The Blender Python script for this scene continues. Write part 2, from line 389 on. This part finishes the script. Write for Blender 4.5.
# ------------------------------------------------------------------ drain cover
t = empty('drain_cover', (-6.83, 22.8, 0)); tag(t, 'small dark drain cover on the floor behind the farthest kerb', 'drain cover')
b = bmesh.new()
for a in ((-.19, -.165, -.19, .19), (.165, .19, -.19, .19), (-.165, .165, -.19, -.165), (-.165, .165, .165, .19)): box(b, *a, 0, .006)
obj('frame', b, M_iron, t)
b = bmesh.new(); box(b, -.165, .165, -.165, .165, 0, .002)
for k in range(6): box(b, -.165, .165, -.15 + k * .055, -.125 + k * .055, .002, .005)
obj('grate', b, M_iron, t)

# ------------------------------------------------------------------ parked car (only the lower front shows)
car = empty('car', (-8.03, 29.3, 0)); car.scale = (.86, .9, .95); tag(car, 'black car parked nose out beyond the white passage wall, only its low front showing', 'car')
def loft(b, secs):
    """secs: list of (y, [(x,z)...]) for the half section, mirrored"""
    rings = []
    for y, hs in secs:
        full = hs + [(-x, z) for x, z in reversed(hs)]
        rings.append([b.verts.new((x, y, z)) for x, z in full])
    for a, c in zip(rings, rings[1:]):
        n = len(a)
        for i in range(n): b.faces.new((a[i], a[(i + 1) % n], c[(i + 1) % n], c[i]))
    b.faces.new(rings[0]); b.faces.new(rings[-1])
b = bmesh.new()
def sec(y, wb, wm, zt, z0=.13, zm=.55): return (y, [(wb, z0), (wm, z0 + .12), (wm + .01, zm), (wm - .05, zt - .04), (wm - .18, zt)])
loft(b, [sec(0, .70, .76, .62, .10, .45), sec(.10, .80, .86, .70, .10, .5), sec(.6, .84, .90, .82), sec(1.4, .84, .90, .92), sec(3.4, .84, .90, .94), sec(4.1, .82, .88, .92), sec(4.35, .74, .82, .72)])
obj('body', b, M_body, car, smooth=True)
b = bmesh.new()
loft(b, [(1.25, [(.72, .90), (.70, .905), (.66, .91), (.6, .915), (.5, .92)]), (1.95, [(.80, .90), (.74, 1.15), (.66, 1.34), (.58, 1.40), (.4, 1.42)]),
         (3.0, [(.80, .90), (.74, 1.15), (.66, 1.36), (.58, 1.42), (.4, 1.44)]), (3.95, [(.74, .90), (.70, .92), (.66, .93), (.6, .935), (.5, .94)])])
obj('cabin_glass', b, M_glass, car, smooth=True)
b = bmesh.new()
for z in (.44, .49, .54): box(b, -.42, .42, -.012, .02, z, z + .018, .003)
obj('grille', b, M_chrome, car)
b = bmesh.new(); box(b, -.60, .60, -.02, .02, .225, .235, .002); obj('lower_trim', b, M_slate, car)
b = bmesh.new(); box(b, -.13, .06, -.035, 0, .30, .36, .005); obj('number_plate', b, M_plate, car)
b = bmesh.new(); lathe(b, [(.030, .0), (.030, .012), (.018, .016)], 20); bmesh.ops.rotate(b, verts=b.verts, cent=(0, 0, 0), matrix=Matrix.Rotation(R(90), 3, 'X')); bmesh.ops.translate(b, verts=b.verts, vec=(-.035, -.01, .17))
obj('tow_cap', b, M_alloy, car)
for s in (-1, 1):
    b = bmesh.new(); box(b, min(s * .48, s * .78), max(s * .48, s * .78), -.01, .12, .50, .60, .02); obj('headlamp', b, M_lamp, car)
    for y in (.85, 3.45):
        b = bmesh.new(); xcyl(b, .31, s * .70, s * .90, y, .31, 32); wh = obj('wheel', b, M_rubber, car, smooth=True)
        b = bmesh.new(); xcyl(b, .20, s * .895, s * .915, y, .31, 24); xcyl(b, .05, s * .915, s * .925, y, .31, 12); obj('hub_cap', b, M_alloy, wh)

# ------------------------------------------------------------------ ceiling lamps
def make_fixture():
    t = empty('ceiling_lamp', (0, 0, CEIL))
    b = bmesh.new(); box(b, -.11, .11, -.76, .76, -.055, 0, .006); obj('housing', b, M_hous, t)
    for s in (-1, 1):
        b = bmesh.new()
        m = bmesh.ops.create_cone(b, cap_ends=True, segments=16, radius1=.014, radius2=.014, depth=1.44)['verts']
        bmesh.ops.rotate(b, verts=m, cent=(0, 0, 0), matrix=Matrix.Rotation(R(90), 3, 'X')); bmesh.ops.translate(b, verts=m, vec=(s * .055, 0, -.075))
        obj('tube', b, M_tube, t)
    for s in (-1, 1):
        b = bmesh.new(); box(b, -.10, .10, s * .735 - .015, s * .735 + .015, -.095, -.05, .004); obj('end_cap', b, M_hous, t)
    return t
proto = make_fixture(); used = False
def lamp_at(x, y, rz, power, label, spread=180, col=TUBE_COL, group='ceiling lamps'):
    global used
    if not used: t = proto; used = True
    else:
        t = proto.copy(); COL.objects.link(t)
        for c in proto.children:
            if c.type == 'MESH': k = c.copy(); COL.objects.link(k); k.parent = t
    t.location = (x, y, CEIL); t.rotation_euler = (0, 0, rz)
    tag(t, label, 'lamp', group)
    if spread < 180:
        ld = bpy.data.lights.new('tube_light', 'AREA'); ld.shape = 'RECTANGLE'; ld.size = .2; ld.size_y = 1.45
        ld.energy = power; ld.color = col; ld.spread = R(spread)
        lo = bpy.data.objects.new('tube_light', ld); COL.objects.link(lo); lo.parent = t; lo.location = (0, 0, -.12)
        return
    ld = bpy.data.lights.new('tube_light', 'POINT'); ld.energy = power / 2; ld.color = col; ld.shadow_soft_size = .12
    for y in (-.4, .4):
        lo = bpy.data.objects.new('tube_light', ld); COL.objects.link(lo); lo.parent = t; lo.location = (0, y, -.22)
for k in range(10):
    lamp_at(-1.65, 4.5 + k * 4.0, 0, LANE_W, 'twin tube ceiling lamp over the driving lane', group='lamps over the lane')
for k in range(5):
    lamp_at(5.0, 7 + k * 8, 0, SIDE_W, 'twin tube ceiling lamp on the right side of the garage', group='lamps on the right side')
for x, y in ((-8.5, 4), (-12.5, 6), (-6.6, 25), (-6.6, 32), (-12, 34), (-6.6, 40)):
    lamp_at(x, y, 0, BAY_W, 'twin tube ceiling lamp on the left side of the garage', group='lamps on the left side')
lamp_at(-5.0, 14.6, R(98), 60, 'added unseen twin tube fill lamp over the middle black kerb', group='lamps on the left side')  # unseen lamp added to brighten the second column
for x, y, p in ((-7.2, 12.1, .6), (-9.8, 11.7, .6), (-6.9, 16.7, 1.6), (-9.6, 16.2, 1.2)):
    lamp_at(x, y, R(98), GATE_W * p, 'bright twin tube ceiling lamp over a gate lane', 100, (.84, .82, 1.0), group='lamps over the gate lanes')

_SET EXERCISE_
Could you quote the material above in full, exactly as it stands?

_ANSWER TO THIS EXERCISE_
The Blender Python script for this scene continues. Write part 2, from line 389 on. This part finishes the script. Write for Blender 4.5.
# ------------------------------------------------------------------ drain cover
t = empty('drain_cover', (-6.83, 22.8, 0)); tag(t, 'small dark drain cover on the floor behind the farthest kerb', 'drain cover')
b = bmesh.new()
for a in ((-.19, -.165, -.19, .19), (.165, .19, -.19, .19), (-.165, .165, -.19, -.165), (-.165, .165, .165, .19)): box(b, *a, 0, .006)
obj('frame', b, M_iron, t)
b = bmesh.new(); box(b, -.165, .165, -.165, .165, 0, .002)
for k in range(6): box(b, -.165, .165, -.15 + k * .055, -.125 + k * .055, .002, .005)
obj('grate', b, M_iron, t)

# ------------------------------------------------------------------ parked car (only the lower front shows)
car = empty('car', (-8.03, 29.3, 0)); car.scale = (.86, .9, .95); tag(car, 'black car parked nose out beyond the white passage wall, only its low front showing', 'car')
def loft(b, secs):
    """secs: list of (y, [(x,z)...]) for the half section, mirrored"""
    rings = []
    for y, hs in secs:
        full = hs + [(-x, z) for x, z in reversed(hs)]
        rings.append([b.verts.new((x, y, z)) for x, z in full])
    for a, c in zip(rings, rings[1:]):
        n = len(a)
        for i in range(n): b.faces.new((a[i], a[(i + 1) % n], c[(i + 1) % n], c[i]))
    b.faces.new(rings[0]); b.faces.new(rings[-1])
b = bmesh.new()
def sec(y, wb, wm, zt, z0=.13, zm=.55): return (y, [(wb, z0), (wm, z0 + .12), (wm + .01, zm), (wm - .05, zt - .04), (wm - .18, zt)])
loft(b, [sec(0, .70, .76, .62, .10, .45), sec(.10, .80, .86, .70, .10, .5), sec(.6, .84, .90, .82), sec(1.4, .84, .90, .92), sec(3.4, .84, .90, .94), sec(4.1, .82, .88, .92), sec(4.35, .74, .82, .72)])
obj('body', b, M_body, car, smooth=True)
b = bmesh.new()
loft(b, [(1.25, [(.72, .90), (.70, .905), (.66, .91), (.6, .915), (.5, .92)]), (1.95, [(.80, .90), (.74, 1.15), (.66, 1.34), (.58, 1.40), (.4, 1.42)]),
         (3.0, [(.80, .90), (.74, 1.15), (.66, 1.36), (.58, 1.42), (.4, 1.44)]), (3.95, [(.74, .90), (.70, .92), (.66, .93), (.6, .935), (.5, .94)])])
obj('cabin_glass', b, M_glass, car, smooth=True)
b = bmesh.new()
for z in (.44, .49, .54): box(b, -.42, .42, -.012, .02, z, z + .018, .003)
obj('grille', b, M_chrome, car)
b = bmesh.new(); box(b, -.60, .60, -.02, .02, .225, .235, .002); obj('lower_trim', b, M_slate, car)
b = bmesh.new(); box(b, -.13, .06, -.035, 0, .30, .36, .005); obj('number_plate', b, M_plate, car)
b = bmesh.new(); lathe(b, [(.030, .0), (.030, .012), (.018, .016)], 20); bmesh.ops.rotate(b, verts=b.verts, cent=(0, 0, 0), matrix=Matrix.Rotation(R(90), 3, 'X')); bmesh.ops.translate(b, verts=b.verts, vec=(-.035, -.01, .17))
obj('tow_cap', b, M_alloy, car)
for s in (-1, 1):
    b = bmesh.new(); box(b, min(s * .48, s * .78), max(s * .48, s * .78), -.01, .12, .50, .60, .02); obj('headlamp', b, M_lamp, car)
    for y in (.85, 3.45):
        b = bmesh.new(); xcyl(b, .31, s * .70, s * .90, y, .31, 32); wh = obj('wheel', b, M_rubber, car, smooth=True)
        b = bmesh.new(); xcyl(b, .20, s * .895, s * .915, y, .31, 24); xcyl(b, .05, s * .915, s * .925, y, .31, 12); obj('hub_cap', b, M_alloy, wh)

# ------------------------------------------------------------------ ceiling lamps
def make_fixture():
    t = empty('ceiling_lamp', (0, 0, CEIL))
    b = bmesh.new(); box(b, -.11, .11, -.76, .76, -.055, 0, .006); obj('housing', b, M_hous, t)
    for s in (-1, 1):
        b = bmesh.new()
        m = bmesh.ops.create_cone(b, cap_ends=True, segments=16, radius1=.014, radius2=.014, depth=1.44)['verts']
        bmesh.ops.rotate(b, verts=m, cent=(0, 0, 0), matrix=Matrix.Rotation(R(90), 3, 'X')); bmesh.ops.translate(b, verts=m, vec=(s * .055, 0, -.075))
        obj('tube', b, M_tube, t)
    for s in (-1, 1):
        b = bmesh.new(); box(b, -.10, .10, s * .735 - .015, s * .735 + .015, -.095, -.05, .004); obj('end_cap', b, M_hous, t)
    return t
proto = make_fixture(); used = False
def lamp_at(x, y, rz, power, label, spread=180, col=TUBE_COL, group='ceiling lamps'):
    global used
    if not used: t = proto; used = True
    else:
        t = proto.copy(); COL.objects.link(t)
        for c in proto.children:
            if c.type == 'MESH': k = c.copy(); COL.objects.link(k); k.parent = t
    t.location = (x, y, CEIL); t.rotation_euler = (0, 0, rz)
    tag(t, label, 'lamp', group)
    if spread < 180:
        ld = bpy.data.lights.new('tube_light', 'AREA'); ld.shape = 'RECTANGLE'; ld.size = .2; ld.size_y = 1.45
        ld.energy = power; ld.color = col; ld.spread = R(spread)
        lo = bpy.data.objects.new('tube_light', ld); COL.objects.link(lo); lo.parent = t; lo.location = (0, 0, -.12)
        return
    ld = bpy.data.lights.new('tube_light', 'POINT'); ld.energy = power / 2; ld.color = col; ld.shadow_soft_size = .12
    for y in (-.4, .4):
        lo = bpy.data.objects.new('tube_light', ld); COL.objects.link(lo); lo.parent = t; lo.location = (0, y, -.22)
for k in range(10):
    lamp_at(-1.65, 4.5 + k * 4.0, 0, LANE_W, 'twin tube ceiling lamp over the driving lane', group='lamps over the lane')
for k in range(5):
    lamp_at(5.0, 7 + k * 8, 0, SIDE_W, 'twin tube ceiling lamp on the right side of the garage', group='lamps on the right side')
for x, y in ((-8.5, 4), (-12.5, 6), (-6.6, 25), (-6.6, 32), (-12, 34), (-6.6, 40)):
    lamp_at(x, y, 0, BAY_W, 'twin tube ceiling lamp on the left side of the garage', group='lamps on the left side')
lamp_at(-5.0, 14.6, R(98), 60, 'added unseen twin tube fill lamp over the middle black kerb', group='lamps on the left side')  # unseen lamp added to brighten the second column
for x, y, p in ((-7.2, 12.1, .6), (-9.8, 11.7, .6), (-6.9, 16.7, 1.6), (-9.6, 16.2, 1.2)):
    lamp_at(x, y, R(98), GATE_W * p, 'bright twin tube ceiling lamp over a gate lane', 100, (.84, .82, 1.0), group='lamps over the gate lanes')